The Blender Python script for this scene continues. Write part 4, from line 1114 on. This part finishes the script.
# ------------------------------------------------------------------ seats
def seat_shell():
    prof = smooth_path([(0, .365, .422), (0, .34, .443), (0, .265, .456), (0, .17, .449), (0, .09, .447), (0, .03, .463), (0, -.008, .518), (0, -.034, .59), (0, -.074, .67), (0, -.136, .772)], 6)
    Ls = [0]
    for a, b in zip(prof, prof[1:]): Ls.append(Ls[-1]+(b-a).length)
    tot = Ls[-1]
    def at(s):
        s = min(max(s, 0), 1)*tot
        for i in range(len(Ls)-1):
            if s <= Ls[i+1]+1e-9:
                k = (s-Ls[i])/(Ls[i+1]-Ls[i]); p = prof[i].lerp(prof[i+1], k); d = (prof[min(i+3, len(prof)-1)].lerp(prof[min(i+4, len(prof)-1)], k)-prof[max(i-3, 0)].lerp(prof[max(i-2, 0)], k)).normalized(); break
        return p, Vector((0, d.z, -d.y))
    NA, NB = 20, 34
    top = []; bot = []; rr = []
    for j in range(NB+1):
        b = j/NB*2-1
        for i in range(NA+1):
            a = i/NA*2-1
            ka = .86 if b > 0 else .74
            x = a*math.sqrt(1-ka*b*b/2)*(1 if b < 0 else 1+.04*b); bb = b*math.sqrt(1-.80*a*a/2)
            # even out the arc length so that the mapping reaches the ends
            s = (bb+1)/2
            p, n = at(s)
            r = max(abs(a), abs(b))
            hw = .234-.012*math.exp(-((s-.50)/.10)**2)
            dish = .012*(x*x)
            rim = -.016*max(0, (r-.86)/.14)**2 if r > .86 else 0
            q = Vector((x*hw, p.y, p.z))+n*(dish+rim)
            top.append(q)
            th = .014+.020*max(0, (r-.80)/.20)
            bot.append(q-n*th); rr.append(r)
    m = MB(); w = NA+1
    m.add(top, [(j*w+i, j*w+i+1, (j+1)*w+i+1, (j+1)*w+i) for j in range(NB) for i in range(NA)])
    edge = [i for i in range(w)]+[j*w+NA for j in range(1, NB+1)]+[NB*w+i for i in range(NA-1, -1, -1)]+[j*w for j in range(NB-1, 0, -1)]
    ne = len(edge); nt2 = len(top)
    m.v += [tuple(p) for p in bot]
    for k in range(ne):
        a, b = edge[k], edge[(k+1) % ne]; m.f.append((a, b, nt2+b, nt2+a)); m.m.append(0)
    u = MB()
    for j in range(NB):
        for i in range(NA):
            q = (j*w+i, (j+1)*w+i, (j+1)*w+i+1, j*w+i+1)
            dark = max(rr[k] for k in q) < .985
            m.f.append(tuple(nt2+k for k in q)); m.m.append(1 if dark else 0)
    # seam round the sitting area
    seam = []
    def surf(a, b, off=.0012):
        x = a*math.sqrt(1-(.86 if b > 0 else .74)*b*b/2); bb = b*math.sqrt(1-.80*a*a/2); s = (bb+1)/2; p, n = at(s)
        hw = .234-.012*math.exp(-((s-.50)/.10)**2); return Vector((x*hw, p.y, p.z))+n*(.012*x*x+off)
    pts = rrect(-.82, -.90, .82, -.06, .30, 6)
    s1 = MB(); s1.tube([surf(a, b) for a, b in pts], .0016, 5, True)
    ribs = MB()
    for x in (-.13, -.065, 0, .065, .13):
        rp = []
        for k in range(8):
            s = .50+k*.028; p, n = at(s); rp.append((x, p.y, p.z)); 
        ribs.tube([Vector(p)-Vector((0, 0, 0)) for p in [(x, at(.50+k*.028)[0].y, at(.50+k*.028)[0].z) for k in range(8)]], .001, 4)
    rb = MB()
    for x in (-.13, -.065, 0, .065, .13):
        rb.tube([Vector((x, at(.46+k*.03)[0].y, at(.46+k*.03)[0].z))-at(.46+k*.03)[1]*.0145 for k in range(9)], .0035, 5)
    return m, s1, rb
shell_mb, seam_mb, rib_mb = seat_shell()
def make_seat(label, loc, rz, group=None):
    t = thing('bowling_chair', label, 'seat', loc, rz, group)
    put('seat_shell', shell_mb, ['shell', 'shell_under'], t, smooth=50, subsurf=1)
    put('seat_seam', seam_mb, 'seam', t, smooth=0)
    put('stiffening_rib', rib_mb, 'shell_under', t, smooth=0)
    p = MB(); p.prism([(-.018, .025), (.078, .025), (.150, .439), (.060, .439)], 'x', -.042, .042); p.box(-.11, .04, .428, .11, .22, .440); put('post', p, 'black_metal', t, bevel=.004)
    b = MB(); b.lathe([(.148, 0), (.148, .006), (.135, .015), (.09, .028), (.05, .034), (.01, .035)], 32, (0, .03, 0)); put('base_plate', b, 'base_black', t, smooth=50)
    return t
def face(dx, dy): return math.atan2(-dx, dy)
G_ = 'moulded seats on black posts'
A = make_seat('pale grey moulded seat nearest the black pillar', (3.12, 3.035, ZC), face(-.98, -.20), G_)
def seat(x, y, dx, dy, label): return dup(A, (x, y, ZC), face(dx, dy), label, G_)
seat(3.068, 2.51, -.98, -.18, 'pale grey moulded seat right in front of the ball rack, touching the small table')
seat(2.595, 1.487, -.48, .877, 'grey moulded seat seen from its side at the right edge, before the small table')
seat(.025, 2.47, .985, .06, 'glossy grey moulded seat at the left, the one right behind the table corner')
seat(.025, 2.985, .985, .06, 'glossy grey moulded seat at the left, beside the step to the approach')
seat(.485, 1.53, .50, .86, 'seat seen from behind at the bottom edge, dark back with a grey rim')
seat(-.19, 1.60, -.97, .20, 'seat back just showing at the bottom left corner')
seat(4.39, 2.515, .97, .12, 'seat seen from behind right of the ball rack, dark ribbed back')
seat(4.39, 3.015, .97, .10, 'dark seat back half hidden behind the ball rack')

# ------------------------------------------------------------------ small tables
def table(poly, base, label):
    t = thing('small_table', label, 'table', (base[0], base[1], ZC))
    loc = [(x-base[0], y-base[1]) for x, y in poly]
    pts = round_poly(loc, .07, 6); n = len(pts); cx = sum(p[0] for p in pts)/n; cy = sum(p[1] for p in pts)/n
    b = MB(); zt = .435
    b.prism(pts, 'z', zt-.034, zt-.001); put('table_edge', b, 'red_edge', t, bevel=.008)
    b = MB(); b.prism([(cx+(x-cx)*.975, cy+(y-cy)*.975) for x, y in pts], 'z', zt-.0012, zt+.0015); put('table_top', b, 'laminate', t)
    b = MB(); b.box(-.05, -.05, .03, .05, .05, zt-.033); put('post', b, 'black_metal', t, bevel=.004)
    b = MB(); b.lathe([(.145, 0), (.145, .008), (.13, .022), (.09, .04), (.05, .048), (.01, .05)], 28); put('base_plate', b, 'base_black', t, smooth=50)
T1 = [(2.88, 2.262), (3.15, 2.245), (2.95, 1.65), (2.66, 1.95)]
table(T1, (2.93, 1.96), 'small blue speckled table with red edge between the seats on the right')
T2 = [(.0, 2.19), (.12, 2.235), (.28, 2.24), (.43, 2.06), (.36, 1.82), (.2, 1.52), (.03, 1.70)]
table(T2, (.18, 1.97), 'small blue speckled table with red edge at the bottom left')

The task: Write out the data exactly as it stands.

Result:
The Blender Python script for this scene continues. Write part 4, from line 1114 on. This part finishes the script.
# ------------------------------------------------------------------ seats
def seat_shell():
    prof = smooth_path([(0, .365, .422), (0, .34, .443), (0, .265, .456), (0, .17, .449), (0, .09, .447), (0, .03, .463), (0, -.008, .518), (0, -.034, .59), (0, -.074, .67), (0, -.136, .772)], 6)
    Ls = [0]
    for a, b in zip(prof, prof[1:]): Ls.append(Ls[-1]+(b-a).length)
    tot = Ls[-1]
    def at(s):
        s = min(max(s, 0), 1)*tot
        for i in range(len(Ls)-1):
            if s <= Ls[i+1]+1e-9:
                k = (s-Ls[i])/(Ls[i+1]-Ls[i]); p = prof[i].lerp(prof[i+1], k); d = (prof[min(i+3, len(prof)-1)].lerp(prof[min(i+4, len(prof)-1)], k)-prof[max(i-3, 0)].lerp(prof[max(i-2, 0)], k)).normalized(); break
        return p, Vector((0, d.z, -d.y))
    NA, NB = 20, 34
    top = []; bot = []; rr = []
    for j in range(NB+1):
        b = j/NB*2-1
        for i in range(NA+1):
            a = i/NA*2-1
            ka = .86 if b > 0 else .74
            x = a*math.sqrt(1-ka*b*b/2)*(1 if b < 0 else 1+.04*b); bb = b*math.sqrt(1-.80*a*a/2)
            # even out the arc length so that the mapping reaches the ends
            s = (bb+1)/2
            p, n = at(s)
            r = max(abs(a), abs(b))
            hw = .234-.012*math.exp(-((s-.50)/.10)**2)
            dish = .012*(x*x)
            rim = -.016*max(0, (r-.86)/.14)**2 if r > .86 else 0
            q = Vector((x*hw, p.y, p.z))+n*(dish+rim)
            top.append(q)
            th = .014+.020*max(0, (r-.80)/.20)
            bot.append(q-n*th); rr.append(r)
    m = MB(); w = NA+1
    m.add(top, [(j*w+i, j*w+i+1, (j+1)*w+i+1, (j+1)*w+i) for j in range(NB) for i in range(NA)])
    edge = [i for i in range(w)]+[j*w+NA for j in range(1, NB+1)]+[NB*w+i for i in range(NA-1, -1, -1)]+[j*w for j in range(NB-1, 0, -1)]
    ne = len(edge); nt2 = len(top)
    m.v += [tuple(p) for p in bot]
    for k in range(ne):
        a, b = edge[k], edge[(k+1) % ne]; m.f.append((a, b, nt2+b, nt2+a)); m.m.append(0)
    u = MB()
    for j in range(NB):
        for i in range(NA):
            q = (j*w+i, (j+1)*w+i, (j+1)*w+i+1, j*w+i+1)
            dark = max(rr[k] for k in q) < .985
            m.f.append(tuple(nt2+k for k in q)); m.m.append(1 if dark else 0)
    # seam round the sitting area
    seam = []
    def surf(a, b, off=.0012):
        x = a*math.sqrt(1-(.86 if b > 0 else .74)*b*b/2); bb = b*math.sqrt(1-.80*a*a/2); s = (bb+1)/2; p, n = at(s)
        hw = .234-.012*math.exp(-((s-.50)/.10)**2); return Vector((x*hw, p.y, p.z))+n*(.012*x*x+off)
    pts = rrect(-.82, -.90, .82, -.06, .30, 6)
    s1 = MB(); s1.tube([surf(a, b) for a, b in pts], .0016, 5, True)
    ribs = MB()
    for x in (-.13, -.065, 0, .065, .13):
        rp = []
        for k in range(8):
            s = .50+k*.028; p, n = at(s); rp.append((x, p.y, p.z)); 
        ribs.tube([Vector(p)-Vector((0, 0, 0)) for p in [(x, at(.50+k*.028)[0].y, at(.50+k*.028)[0].z) for k in range(8)]], .001, 4)
    rb = MB()
    for x in (-.13, -.065, 0, .065, .13):
        rb.tube([Vector((x, at(.46+k*.03)[0].y, at(.46+k*.03)[0].z))-at(.46+k*.03)[1]*.0145 for k in range(9)], .0035, 5)
    return m, s1, rb
shell_mb, seam_mb, rib_mb = seat_shell()
def make_seat(label, loc, rz, group=None):
    t = thing('bowling_chair', label, 'seat', loc, rz, group)
    put('seat_shell', shell_mb, ['shell', 'shell_under'], t, smooth=50, subsurf=1)
    put('seat_seam', seam_mb, 'seam', t, smooth=0)
    put('stiffening_rib', rib_mb, 'shell_under', t, smooth=0)
    p = MB(); p.prism([(-.018, .025), (.078, .025), (.150, .439), (.060, .439)], 'x', -.042, .042); p.box(-.11, .04, .428, .11, .22, .440); put('post', p, 'black_metal', t, bevel=.004)
    b = MB(); b.lathe([(.148, 0), (.148, .006), (.135, .015), (.09, .028), (.05, .034), (.01, .035)], 32, (0, .03, 0)); put('base_plate', b, 'base_black', t, smooth=50)
    return t
def face(dx, dy): return math.atan2(-dx, dy)
G_ = 'moulded seats on black posts'
A = make_seat('pale grey moulded seat nearest the black pillar', (3.12, 3.035, ZC), face(-.98, -.20), G_)
def seat(x, y, dx, dy, label): return dup(A, (x, y, ZC), face(dx, dy), label, G_)
seat(3.068, 2.51, -.98, -.18, 'pale grey moulded seat right in front of the ball rack, touching the small table')
seat(2.595, 1.487, -.48, .877, 'grey moulded seat seen from its side at the right edge, before the small table')
seat(.025, 2.47, .985, .06, 'glossy grey moulded seat at the left, the one right behind the table corner')
seat(.025, 2.985, .985, .06, 'glossy grey moulded seat at the left, beside the step to the approach')
seat(.485, 1.53, .50, .86, 'seat seen from behind at the bottom edge, dark back with a grey rim')
seat(-.19, 1.60, -.97, .20, 'seat back just showing at the bottom left corner')
seat(4.39, 2.515, .97, .12, 'seat seen from behind right of the ball rack, dark ribbed back')
seat(4.39, 3.015, .97, .10, 'dark seat back half hidden behind the ball rack')

# ------------------------------------------------------------------ small tables
def table(poly, base, label):
    t = thing('small_table', label, 'table', (base[0], base[1], ZC))
    loc = [(x-base[0], y-base[1]) for x, y in poly]
    pts = round_poly(loc, .07, 6); n = len(pts); cx = sum(p[0] for p in pts)/n; cy = sum(p[1] for p in pts)/n
    b = MB(); zt = .435
    b.prism(pts, 'z', zt-.034, zt-.001); put('table_edge', b, 'red_edge', t, bevel=.008)
    b = MB(); b.prism([(cx+(x-cx)*.975, cy+(y-cy)*.975) for x, y in pts], 'z', zt-.0012, zt+.0015); put('table_top', b, 'laminate', t)
    b = MB(); b.box(-.05, -.05, .03, .05, .05, zt-.033); put('post', b, 'black_metal', t, bevel=.004)
    b = MB(); b.lathe([(.145, 0), (.145, .008), (.13, .022), (.09, .04), (.05, .048), (.01, .05)], 28); put('base_plate', b, 'base_black', t, smooth=50)
T1 = [(2.88, 2.262), (3.15, 2.245), (2.95, 1.65), (2.66, 1.95)]
table(T1, (2.93, 1.96), 'small blue speckled table with red edge between the seats on the right')
T2 = [(.0, 2.19), (.12, 2.235), (.28, 2.24), (.43, 2.06), (.36, 1.82), (.2, 1.52), (.03, 1.70)]
table(T2, (.18, 1.97), 'small blue speckled table with red edge at the bottom left')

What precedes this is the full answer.